New cell phone policy silences classroom distractions


Pranati Kandi

Coppell High School IB English teacher Stephanie Spate uses cell phone holders throughout the school day. A new school-wide phone policy was implemented at the beginning of the year, requiring students to place phones in cell pockets.

Jillian Moore, Staff Writer

This year, Coppell High School students were hit with new policies governing the usage of cell phones during classes. Previously, no school wide regulations were in place regarding the use of personal devices; now, students are required to leave phones in a designated phone area or backpacks throughout the period.  

The introduction of this policy is intended to combat distractions and reduce cheating. 

“One reason [for enforcing this policy] is instruction, the second is the cheating we had going on,” CHS Principal Laura Springer said. “We wanted to make sure we didn’t have an opportunity for a kid to take a picture of a test or text somebody and tell them what’s on a test. I don’t want to make it easy to cheat.” 

Currently, CHS is the only campus in the district strictly enforcing the policy school wide, according to Springer. The CHS9 campus is beginning to enforce the policy on a smaller scale within individual classes.  

According to AP World History teacher Connor Blake, student engagement and concentration has improved compared to the distraction from learning phones provided in previous years. During classes, students used to check messages and social media, which decreased class participation. 

“Last year, I took the stance that it’s an AP class, college level, and students should be able to manage their phone independently,” Blake said. “However, it became a huge distraction to students and [it created a big] classroom management problem.” 

Teachers have seen improvements in student engagement and participation within classes after removing cell phones from the learning environment. 
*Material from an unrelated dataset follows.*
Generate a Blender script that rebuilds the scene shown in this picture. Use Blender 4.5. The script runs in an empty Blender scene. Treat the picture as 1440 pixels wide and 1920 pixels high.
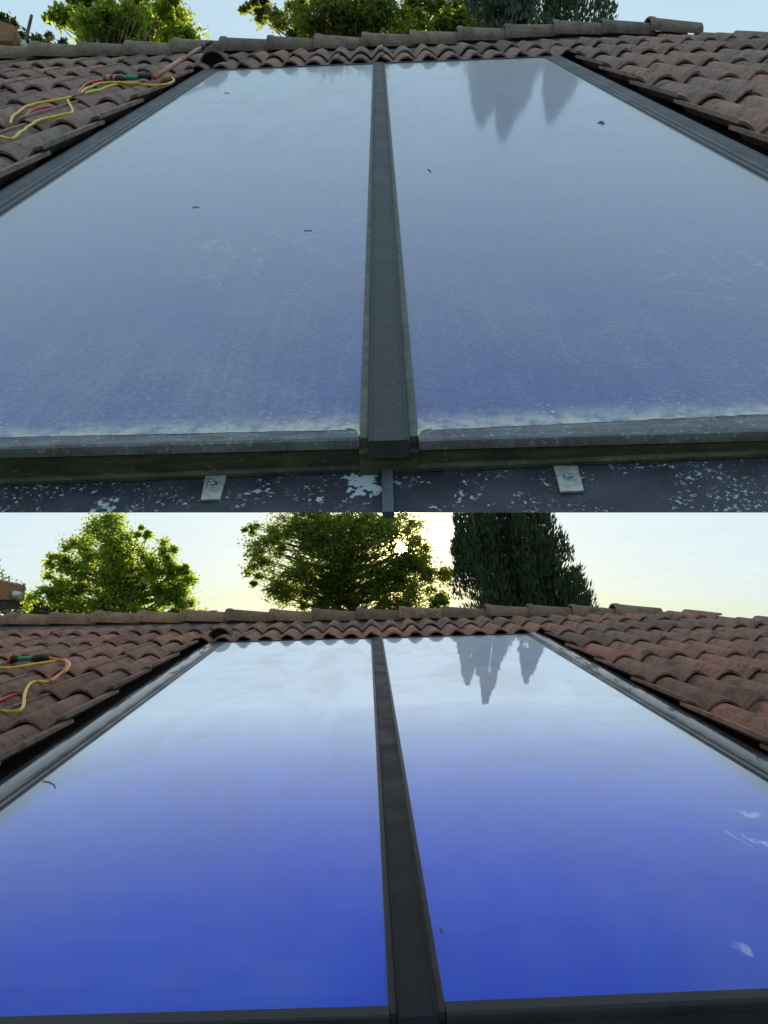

“There is a lot more student attention [and] engagement in the classroom setting,” Blake said. “I feel like engagement is up, and students who potentially could easily be distracted are not being distracted which is helping their grade and also their overall performance in the class.” 

Shriya Vanparia
This year, a new phone policy was implemented at Coppell High School to reduce distractions during classes. Students are to put phones in pockets the teacher provides until the end of class.
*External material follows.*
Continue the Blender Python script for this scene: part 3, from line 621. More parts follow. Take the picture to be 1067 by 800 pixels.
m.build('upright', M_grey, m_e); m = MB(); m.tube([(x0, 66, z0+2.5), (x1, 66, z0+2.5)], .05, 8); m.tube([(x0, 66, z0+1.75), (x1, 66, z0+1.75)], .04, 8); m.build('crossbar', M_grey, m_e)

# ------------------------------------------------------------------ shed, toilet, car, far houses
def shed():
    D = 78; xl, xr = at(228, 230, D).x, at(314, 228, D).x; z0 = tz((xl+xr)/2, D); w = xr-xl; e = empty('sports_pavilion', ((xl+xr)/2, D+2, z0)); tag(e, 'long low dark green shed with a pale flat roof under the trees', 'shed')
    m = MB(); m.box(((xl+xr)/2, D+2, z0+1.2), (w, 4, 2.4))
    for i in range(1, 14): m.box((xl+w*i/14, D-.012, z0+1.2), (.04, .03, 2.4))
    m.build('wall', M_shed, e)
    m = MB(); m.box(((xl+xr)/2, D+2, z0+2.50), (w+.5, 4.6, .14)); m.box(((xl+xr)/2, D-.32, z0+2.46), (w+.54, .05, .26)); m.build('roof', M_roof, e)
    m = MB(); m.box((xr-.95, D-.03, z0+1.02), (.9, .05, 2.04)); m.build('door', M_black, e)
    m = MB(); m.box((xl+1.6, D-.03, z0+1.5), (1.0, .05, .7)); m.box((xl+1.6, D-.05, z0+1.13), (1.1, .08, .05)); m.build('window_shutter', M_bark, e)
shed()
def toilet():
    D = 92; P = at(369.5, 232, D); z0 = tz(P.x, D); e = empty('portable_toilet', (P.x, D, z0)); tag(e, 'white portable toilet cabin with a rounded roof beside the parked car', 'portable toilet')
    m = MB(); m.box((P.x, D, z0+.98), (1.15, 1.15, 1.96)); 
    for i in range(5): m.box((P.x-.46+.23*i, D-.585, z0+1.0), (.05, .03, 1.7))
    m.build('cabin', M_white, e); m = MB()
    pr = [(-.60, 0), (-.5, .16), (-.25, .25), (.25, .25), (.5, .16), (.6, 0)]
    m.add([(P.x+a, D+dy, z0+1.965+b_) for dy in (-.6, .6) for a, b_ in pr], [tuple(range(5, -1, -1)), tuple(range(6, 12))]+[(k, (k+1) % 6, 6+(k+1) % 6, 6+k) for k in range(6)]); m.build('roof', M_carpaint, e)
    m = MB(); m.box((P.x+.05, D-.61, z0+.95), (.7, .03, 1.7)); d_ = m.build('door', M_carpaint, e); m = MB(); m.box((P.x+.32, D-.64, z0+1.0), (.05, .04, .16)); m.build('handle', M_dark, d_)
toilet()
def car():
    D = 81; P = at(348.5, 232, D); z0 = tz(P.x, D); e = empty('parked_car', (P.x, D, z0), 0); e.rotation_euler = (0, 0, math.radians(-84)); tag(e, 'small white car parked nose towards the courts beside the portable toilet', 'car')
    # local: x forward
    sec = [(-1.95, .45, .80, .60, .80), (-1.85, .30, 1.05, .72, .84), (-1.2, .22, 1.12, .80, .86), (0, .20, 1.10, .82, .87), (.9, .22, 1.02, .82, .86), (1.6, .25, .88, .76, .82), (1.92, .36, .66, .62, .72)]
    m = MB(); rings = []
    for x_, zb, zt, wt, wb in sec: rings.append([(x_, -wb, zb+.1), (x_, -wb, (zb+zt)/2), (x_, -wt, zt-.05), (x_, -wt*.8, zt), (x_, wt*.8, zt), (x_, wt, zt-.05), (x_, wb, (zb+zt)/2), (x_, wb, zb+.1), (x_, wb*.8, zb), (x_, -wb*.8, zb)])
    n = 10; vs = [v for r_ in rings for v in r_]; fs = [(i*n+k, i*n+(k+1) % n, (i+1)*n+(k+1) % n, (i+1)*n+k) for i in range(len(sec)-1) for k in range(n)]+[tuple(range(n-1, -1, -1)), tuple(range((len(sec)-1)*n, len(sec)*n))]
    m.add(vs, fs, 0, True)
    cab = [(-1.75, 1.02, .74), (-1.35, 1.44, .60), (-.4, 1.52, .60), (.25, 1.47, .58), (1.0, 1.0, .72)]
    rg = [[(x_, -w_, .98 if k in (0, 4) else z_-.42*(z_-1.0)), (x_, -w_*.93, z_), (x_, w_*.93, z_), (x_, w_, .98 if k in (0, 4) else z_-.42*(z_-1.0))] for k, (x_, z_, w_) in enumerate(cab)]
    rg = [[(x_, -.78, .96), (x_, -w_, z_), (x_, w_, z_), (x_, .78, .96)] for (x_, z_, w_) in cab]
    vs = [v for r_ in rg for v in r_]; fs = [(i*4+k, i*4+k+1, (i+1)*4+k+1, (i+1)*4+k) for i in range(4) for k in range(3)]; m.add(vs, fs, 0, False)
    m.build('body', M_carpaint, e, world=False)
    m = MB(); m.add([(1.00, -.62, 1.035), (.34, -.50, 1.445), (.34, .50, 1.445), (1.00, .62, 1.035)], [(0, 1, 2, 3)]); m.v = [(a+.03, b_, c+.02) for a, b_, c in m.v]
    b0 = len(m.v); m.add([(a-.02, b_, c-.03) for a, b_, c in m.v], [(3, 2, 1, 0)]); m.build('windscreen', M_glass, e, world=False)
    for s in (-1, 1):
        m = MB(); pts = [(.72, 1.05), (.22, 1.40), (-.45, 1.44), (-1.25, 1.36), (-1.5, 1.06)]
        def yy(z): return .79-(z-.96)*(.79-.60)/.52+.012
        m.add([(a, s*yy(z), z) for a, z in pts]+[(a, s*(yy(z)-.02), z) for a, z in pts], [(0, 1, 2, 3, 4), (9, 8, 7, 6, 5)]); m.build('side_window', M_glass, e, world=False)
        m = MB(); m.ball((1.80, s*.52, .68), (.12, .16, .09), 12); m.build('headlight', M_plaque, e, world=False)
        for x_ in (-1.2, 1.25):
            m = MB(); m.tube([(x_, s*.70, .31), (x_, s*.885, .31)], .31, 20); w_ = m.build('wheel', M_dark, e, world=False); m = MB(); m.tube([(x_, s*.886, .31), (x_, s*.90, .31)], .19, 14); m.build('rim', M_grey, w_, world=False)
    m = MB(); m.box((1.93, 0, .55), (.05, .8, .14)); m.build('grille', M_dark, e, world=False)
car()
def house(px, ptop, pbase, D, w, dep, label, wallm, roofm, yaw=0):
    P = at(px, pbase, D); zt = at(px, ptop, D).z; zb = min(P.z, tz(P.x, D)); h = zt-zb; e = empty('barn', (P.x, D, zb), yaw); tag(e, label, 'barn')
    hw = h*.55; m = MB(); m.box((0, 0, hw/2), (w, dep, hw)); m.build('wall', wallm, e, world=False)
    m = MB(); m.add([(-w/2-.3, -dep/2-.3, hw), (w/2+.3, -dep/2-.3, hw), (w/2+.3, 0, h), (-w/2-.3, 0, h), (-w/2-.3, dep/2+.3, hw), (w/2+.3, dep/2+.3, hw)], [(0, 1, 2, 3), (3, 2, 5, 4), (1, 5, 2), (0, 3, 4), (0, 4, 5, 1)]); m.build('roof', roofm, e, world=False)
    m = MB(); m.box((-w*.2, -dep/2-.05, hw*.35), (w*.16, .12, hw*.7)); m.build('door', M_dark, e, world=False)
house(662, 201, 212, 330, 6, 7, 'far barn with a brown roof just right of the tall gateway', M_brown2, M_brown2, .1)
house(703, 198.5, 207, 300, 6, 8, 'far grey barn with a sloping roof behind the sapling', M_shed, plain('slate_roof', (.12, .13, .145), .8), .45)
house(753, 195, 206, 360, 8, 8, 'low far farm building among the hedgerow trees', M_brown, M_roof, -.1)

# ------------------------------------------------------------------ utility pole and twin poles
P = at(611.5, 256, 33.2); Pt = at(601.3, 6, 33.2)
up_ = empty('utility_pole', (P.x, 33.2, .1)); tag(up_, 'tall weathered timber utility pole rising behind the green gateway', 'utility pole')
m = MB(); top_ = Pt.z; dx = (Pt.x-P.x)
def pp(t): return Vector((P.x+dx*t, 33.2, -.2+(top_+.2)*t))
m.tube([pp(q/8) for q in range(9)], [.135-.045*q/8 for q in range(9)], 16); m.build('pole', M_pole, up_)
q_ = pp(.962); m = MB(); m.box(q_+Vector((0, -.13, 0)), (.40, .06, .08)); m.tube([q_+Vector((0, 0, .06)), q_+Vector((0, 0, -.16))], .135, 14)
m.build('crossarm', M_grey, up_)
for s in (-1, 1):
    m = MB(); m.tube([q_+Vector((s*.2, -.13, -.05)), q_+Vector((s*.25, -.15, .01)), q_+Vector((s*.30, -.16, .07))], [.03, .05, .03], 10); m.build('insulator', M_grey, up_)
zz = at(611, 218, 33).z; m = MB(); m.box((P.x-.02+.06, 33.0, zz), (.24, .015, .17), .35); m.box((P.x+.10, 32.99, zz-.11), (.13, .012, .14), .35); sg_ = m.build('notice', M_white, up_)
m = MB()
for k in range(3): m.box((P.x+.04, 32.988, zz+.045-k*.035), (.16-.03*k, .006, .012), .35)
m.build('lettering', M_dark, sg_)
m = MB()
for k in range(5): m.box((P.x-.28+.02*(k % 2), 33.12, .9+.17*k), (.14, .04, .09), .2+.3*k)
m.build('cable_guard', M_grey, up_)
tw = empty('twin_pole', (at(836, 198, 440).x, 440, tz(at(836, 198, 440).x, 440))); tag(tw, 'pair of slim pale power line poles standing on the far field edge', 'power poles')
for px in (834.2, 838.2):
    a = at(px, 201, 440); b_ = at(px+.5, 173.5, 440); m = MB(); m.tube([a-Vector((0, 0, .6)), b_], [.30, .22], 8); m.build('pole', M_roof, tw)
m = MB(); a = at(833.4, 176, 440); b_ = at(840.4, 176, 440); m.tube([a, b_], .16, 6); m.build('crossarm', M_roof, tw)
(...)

Students are also encouraged to engage with other students during class rather than bury themselves in their phones. Stepping back from the screen promotes a decrease in online bullying and harassment and forces students to deal with issues in person. 
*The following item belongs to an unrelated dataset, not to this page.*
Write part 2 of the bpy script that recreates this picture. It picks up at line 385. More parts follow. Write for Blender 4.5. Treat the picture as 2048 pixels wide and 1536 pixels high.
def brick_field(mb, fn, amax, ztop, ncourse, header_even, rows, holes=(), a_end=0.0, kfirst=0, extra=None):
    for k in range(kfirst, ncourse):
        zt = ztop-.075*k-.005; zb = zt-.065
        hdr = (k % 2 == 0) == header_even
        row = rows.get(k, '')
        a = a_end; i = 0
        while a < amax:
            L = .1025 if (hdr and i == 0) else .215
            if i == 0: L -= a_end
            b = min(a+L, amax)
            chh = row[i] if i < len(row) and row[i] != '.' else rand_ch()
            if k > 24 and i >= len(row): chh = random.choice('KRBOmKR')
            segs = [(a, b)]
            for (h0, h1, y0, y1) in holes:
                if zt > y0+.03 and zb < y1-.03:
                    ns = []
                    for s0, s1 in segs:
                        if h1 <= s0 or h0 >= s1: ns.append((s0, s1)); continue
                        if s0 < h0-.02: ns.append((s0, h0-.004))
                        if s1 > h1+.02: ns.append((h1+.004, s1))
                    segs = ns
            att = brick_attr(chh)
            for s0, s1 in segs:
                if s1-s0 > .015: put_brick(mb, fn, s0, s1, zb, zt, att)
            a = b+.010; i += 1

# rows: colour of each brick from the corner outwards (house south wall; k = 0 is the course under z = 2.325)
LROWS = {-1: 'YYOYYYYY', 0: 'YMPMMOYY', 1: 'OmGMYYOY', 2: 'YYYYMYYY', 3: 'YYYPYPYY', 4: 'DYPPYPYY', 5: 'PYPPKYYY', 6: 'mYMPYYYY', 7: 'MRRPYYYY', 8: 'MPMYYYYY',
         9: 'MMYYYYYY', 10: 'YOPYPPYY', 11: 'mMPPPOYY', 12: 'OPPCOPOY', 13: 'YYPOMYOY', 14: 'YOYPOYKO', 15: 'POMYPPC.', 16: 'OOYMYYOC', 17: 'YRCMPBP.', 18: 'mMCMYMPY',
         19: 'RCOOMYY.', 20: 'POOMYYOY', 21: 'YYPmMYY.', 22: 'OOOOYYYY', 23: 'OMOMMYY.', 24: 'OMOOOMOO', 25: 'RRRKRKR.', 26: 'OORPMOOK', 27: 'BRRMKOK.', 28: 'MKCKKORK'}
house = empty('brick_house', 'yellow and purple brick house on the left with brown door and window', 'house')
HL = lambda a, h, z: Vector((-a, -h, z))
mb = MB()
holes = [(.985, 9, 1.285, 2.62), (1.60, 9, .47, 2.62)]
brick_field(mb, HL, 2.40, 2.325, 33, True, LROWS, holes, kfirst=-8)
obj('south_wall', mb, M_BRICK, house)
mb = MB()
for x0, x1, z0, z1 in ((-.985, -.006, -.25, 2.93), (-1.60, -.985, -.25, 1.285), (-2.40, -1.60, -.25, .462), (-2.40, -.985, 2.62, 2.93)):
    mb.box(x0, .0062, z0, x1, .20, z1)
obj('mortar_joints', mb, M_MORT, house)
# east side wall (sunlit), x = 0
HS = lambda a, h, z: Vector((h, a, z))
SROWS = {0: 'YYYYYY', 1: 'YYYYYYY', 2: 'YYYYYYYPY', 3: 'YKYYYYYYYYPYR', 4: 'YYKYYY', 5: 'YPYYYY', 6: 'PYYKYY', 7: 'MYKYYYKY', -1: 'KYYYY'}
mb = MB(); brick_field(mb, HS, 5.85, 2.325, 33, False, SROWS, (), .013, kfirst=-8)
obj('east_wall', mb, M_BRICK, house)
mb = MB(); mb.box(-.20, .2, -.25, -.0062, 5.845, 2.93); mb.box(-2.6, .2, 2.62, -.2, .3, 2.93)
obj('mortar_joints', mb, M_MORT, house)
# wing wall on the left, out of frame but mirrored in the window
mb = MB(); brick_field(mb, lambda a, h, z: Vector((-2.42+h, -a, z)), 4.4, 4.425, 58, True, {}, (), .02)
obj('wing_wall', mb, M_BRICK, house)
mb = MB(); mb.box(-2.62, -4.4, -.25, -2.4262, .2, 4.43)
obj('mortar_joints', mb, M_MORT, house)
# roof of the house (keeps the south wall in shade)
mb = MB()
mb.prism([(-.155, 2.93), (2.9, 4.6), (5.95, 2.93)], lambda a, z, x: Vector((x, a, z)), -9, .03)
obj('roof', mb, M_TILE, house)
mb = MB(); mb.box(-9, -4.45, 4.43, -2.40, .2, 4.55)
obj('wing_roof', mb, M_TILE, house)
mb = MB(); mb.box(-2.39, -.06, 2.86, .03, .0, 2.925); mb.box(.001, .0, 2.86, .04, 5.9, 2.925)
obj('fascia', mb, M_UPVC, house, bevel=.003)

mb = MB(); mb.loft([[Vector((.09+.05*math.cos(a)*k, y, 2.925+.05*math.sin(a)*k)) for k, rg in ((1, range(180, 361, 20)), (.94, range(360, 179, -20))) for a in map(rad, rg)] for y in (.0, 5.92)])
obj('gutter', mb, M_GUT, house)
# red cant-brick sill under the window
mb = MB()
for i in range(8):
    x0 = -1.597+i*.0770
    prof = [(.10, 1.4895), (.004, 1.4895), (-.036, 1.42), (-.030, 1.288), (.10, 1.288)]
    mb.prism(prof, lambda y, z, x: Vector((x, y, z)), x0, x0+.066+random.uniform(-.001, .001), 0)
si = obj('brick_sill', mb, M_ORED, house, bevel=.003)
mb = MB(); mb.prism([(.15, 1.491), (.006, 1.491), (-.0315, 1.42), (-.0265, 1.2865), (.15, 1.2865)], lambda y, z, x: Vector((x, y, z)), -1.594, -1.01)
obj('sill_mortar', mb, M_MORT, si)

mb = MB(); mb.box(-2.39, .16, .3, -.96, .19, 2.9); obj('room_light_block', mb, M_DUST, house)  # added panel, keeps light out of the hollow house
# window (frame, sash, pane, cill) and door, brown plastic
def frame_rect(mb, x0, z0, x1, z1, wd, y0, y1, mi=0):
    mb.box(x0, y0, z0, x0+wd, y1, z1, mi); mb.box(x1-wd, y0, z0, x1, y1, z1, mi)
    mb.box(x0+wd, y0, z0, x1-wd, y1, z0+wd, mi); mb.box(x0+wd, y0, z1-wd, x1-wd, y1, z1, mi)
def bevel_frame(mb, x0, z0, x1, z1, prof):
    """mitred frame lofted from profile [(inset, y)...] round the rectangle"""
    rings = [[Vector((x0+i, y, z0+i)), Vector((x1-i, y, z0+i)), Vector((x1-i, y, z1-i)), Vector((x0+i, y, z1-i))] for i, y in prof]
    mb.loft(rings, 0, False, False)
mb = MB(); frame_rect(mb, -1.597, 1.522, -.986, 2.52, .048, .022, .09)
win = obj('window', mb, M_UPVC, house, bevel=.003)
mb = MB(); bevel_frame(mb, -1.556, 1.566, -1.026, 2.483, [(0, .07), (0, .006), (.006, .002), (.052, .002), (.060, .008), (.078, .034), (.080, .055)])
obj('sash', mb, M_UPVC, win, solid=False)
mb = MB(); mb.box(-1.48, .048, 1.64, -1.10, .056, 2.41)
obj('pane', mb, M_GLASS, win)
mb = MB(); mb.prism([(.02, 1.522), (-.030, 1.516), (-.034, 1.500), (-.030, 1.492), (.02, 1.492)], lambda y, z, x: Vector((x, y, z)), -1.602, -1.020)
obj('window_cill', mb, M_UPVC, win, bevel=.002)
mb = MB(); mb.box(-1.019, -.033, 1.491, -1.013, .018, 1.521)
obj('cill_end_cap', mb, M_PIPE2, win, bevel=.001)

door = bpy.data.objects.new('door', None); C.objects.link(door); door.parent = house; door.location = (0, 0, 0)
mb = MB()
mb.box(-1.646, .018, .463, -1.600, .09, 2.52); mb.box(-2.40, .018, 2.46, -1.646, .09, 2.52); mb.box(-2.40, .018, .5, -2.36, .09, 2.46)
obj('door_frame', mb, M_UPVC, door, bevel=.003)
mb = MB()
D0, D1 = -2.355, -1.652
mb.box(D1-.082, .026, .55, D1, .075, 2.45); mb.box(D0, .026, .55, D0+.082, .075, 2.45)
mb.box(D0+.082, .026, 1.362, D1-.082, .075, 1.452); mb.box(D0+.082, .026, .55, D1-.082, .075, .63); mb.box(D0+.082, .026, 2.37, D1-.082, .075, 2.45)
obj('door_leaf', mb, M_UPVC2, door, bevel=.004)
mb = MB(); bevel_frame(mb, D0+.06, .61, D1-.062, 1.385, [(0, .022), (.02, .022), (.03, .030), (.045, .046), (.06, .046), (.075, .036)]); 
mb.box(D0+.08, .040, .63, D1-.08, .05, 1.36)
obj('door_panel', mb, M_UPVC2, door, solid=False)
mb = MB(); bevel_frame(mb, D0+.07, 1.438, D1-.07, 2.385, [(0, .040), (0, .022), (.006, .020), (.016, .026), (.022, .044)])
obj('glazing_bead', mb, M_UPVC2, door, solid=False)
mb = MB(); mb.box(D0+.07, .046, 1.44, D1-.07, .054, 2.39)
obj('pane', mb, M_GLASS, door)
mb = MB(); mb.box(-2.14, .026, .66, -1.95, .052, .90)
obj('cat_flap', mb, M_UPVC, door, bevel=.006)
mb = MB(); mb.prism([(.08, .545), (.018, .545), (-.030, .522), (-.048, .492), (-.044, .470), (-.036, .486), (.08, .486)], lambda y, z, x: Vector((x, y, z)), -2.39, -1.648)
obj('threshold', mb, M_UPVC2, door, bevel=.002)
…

“The whole cell phone thing has been an area where our kids want to attack other people and use it to belittle and to treat people rudely,” Springer said. “[The policy] has given a break from that for a little while so you don’t have to worry about what’s happening on social media.” 

While many students and teachers have seen improvements throughout the school, others are still skeptical of the effects of the phone policy. 

“It’s been a little helpful, but not as much as the administration expected it to be,” CHS junior Ananya Sampathkumar said. “To begin with, phones weren’t too big of an issue and most of my classes had no problem with the existing phone policy. When [students] weren’t supposed to be on our phones, we weren’t.”

CHS sophomore Hinkley Davis addresses being dissatisfied with confiscated phones being held by the office until parents pick them up. When student’s phones are taken by the teacher during class, the phone is given to the office and a parent must pick it up. Repeated offenses are subject to a $15 fee to get the phone back.  

“One warning isn’t enough because sometimes you have to text a family member and you can’t [always] predict that,” Davis said. “Taking [phones] to the principal’s office and requiring parents to pick them up is unnecessary. It’s our belongings, not the schools.” 

Although Sampathkumar hasn’t seen a personal benefit from the policy, she recognizes how the phone policy can be beneficial to others. 

“Phones were used a lot when they weren’t supposed to be, and cheating did happen because of it,” Sampathkumar said. “This year, I feel that students who are distracted more easily are better off with their phones away from them, so they feel less inclined to check it.”

Going forward, Springer plans to continue enforcing the new cell phone policy.

“As far as I know, [the new policy] has allowed our teachers to teach more, and it has allowed our kids to learn in a classroom with fewer distractions,” Springer said. “For me that is a win-win.”